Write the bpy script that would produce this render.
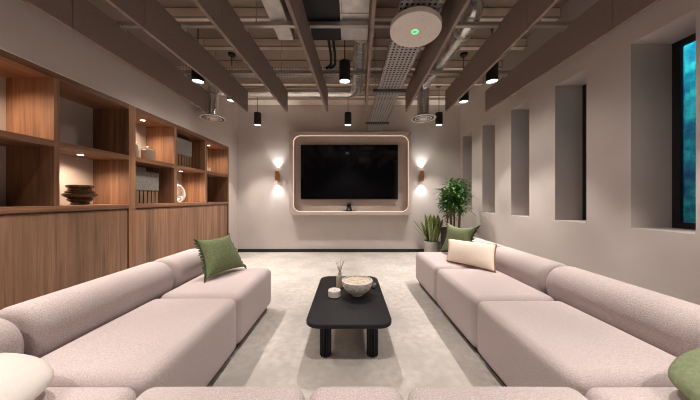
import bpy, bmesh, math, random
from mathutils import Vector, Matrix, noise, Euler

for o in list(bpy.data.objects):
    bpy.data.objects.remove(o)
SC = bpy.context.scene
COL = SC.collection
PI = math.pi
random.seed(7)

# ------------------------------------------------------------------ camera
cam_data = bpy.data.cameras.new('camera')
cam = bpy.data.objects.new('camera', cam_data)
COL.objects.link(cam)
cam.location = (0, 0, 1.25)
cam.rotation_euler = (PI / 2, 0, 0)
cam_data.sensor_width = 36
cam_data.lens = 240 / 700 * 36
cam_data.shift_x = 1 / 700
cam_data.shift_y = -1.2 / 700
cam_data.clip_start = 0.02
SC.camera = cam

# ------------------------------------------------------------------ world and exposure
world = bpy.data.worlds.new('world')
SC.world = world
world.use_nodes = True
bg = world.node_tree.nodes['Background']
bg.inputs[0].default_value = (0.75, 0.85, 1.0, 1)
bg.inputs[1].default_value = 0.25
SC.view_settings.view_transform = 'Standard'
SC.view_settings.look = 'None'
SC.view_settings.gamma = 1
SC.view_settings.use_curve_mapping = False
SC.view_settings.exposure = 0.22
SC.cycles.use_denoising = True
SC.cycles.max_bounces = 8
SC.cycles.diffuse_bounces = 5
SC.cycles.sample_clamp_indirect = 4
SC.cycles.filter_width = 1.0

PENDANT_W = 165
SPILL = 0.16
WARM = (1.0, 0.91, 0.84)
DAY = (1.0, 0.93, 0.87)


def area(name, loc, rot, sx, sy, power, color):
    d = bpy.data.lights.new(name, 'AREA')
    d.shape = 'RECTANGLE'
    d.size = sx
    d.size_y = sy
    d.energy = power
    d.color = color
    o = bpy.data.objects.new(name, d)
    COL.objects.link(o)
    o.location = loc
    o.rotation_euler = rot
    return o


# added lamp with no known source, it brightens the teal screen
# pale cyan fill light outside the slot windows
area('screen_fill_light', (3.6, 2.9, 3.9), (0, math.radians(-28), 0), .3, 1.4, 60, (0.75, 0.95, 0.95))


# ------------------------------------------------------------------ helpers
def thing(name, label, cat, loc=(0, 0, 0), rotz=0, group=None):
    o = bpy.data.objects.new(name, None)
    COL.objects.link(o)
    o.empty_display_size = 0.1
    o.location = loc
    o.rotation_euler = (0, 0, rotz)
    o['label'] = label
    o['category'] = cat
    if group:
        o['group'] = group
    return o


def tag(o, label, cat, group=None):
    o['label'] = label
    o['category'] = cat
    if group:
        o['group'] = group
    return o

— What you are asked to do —
Look at the listing and set down only the lines from its start through the line with "SC.camera = cam", word for word and without pictures.

— Correct answer —
Write the bpy script that would produce this render.
import bpy, bmesh, math, random
from mathutils import Vector, Matrix, noise, Euler

for o in list(bpy.data.objects):
    bpy.data.objects.remove(o)
SC = bpy.context.scene
COL = SC.collection
PI = math.pi
random.seed(7)

# ------------------------------------------------------------------ camera
cam_data = bpy.data.cameras.new('camera')
cam = bpy.data.objects.new('camera', cam_data)
COL.objects.link(cam)
cam.location = (0, 0, 1.25)
cam.rotation_euler = (PI / 2, 0, 0)
cam_data.sensor_width = 36
cam_data.lens = 240 / 700 * 36
cam_data.shift_x = 1 / 700
cam_data.shift_y = -1.2 / 700
cam_data.clip_start = 0.02
SC.camera = cam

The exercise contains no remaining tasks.